Solution? Upgrades, baby! Get that main system back to where it's just so thoroughly compelling that the little ol' Dell just won't cut it any more.

I suppose I could have invested in wireless solutions to beam those wireless tracks to the big rig, but somehow I'm not covinced that it's a fully matured tachnology/too expensive right now/limited capability/I can't totally give up the 5 1/4" discs/whatever the hell else I'm worried about.

Has anyone else had their listening habits impacted by the MP3/iTunes revolution?

--Brian
thedautch

Showing 3 responses by kublakhan

I've never listened to as much music in my life as I do now with my computer system. it's changed everything. I can never go back.

What format did you rip the cds in? If you ripped in a lossless format you shouldn't have to decide between the 'big rig' and your computer. Use your computer as a cdp and get an external dac and you're set.

Right now I have a MacBook Pro with an external G-tech hard drive full of 700 cds connected to an Airport extreme for wireless connection. My computer has just one USB cable that goes to my Empirical Off Ramp Turbo (I2S) into my Empirical Audio modified Benchmark Dac-1 into a Cary 300SEI integrated to Sennheiser 60s and I'm in heaven. So simple. No cds all over the floor. I'm happy.
schipo, i'm holding onto the cds in case of who know what...but as far as a computer crash, not worried about it. I have a spare hard drive back up. hard drives are cheap these days. i keep other stuff backed up on it as well
Schipo, i agree with jax2. I used this setup with devore gibbon super 8
speakers and the sound was amazing. I don't think there's any difference in
sound quality between a hard drive system and an expensive cd transport.
Gordon Rankin of wavelength audio (who sells amps that cost tens of
thousands of dollars) has stated a properly set up computer system rivals
$10k cd transports. i'm not saying his word is the final say, but he's an
expert who has a reputation to worry about and he's a believer.

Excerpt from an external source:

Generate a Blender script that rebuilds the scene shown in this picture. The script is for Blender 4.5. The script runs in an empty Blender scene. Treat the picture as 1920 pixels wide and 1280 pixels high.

It's the DAC
that becomes an issue once you set up your computer.

don't pay any attention to people who haven't heard both setups. it's a knee
jerk reaction to say a computer-as-transport sounds like crap.

...but frankly, even if the sound were a bit worse on a computer based
system, there's no way (even as an audiophile) i would ever go back to
spinning cds.

That said, i still haven't heard a digital system that beat an excellent vinyl rig
for true sonic bliss...although SACD rigs come very close. That's the only real
downfall to computer based systems...you can't rip sacd's...yet.